Par Dominique Quinio
Dans une rencontre préparant la future Session des Semaines sociales « Ensemble, l’éducation » (les 19 et 20 novembre), la directrice d’un établissement privé catholique situé dans un quartier sensible parisien expliquait qu’elle recevait, à la veille de la rentrée, de multiples messages de parents dont la grande préoccupation était la « sécurité ». Une réflexion qui en dit long sur la sourde angoisse tenaillant les parents. A l’inquiétude purement « scolaire », classique mais taraudante, de parents désireux du meilleur pour leurs enfants – sans être toujours très au clair sur ce que représente pour eux ce meilleur, au-delà de l’obtention d’un diplôme -, s’ajoute aujourd’hui la peur des attentats, la peur de la mixité sociale, ethnique, religieuse. Un climat que les enfants et les jeunes ne peuvent pas ne pas ressentir.
Quand les Semaines sociales ont décidé, il y a de longs mois, du thème de 2016, ils n’imaginaient pas combien ce contexte sécuritaire deviendrait prégnant. La proximité d’échéances électorales et l’enjeu majeur que représente l’éducation pour de nombreux électeurs étaient bien sûr au centre de la réflexion, comme les défaillances d’un système qui n’arrive pas à accompagner tous les jeunes vers un travail, qui ne parvient pas à corriger les inégalités sociales, qui voit ses différents acteurs (parents, enseignants, entreprises, collectivités locales, associations, mouvements de jeunesse, religions) s’accuser mutuellement de ne pas être à la hauteur, d’être défaillants. Aujourd’hui, les parcours de jeunes Français tentés par le djihadisme, les tensions communautaires et la peur qu’inspire l’islam amènent à s’interroger sur la responsabilité de l’école, lieu central où passent les enfants de la République de toutes origines. Que n’a-t-elle pas su faire et comment lui permettre de former les jeunes à une citoyenneté active et respectueuse ? Sans oublier quand même que son rôle est de transmettre des savoirs ! Au risque de charger la barque qui ne pourra que tanguer davantage dans la tempête.

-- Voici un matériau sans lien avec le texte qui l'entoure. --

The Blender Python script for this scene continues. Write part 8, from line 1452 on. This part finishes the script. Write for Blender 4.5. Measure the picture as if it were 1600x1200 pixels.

Cette forte exigence à l’égard de l’école donne toute la pertinence au sens et au périmètre du mot éducation mis en exergue dans la session des Semaines sociales. Éduquer la personne et l’éduquer à vivre avec les autres, à faire avec les autres, n’est pas seulement l’affaire de l’école. Transmettre des savoirs, des savoir-faire, des savoir-être ne commence ni ne s’arrête avec la scolarité obligatoire. Elle est l’affaire de toute une vie : au fil des ans, chacun tour à tour se retrouve en position d’être éduqué ou d’être éducateur, et parfois simultanément. Tous les parents, tous les enseignants, tous les professionnels comprendront ce que cela signifie ! Cela renforce notre conviction que les uns et les autres doivent œuvrer ensemble, s’allier. La tâche est trop urgente, trop fondamentale pour se permettre de disperser les forces et les compétences. Sur la plate-forme collaborative de la Session, faites valoir vos propositions, vos convictions. Pour que s’apaise l’angoisse. Une citation de Rainer Maria Rilke, reçue ces derniers jours comme une pépite de sagesse, peut nous y aider: « toutes les choses terrifiantes ne sont peut-être que des choses sans secours qui attendent que nous les secourions ». Nous ? Nous tous.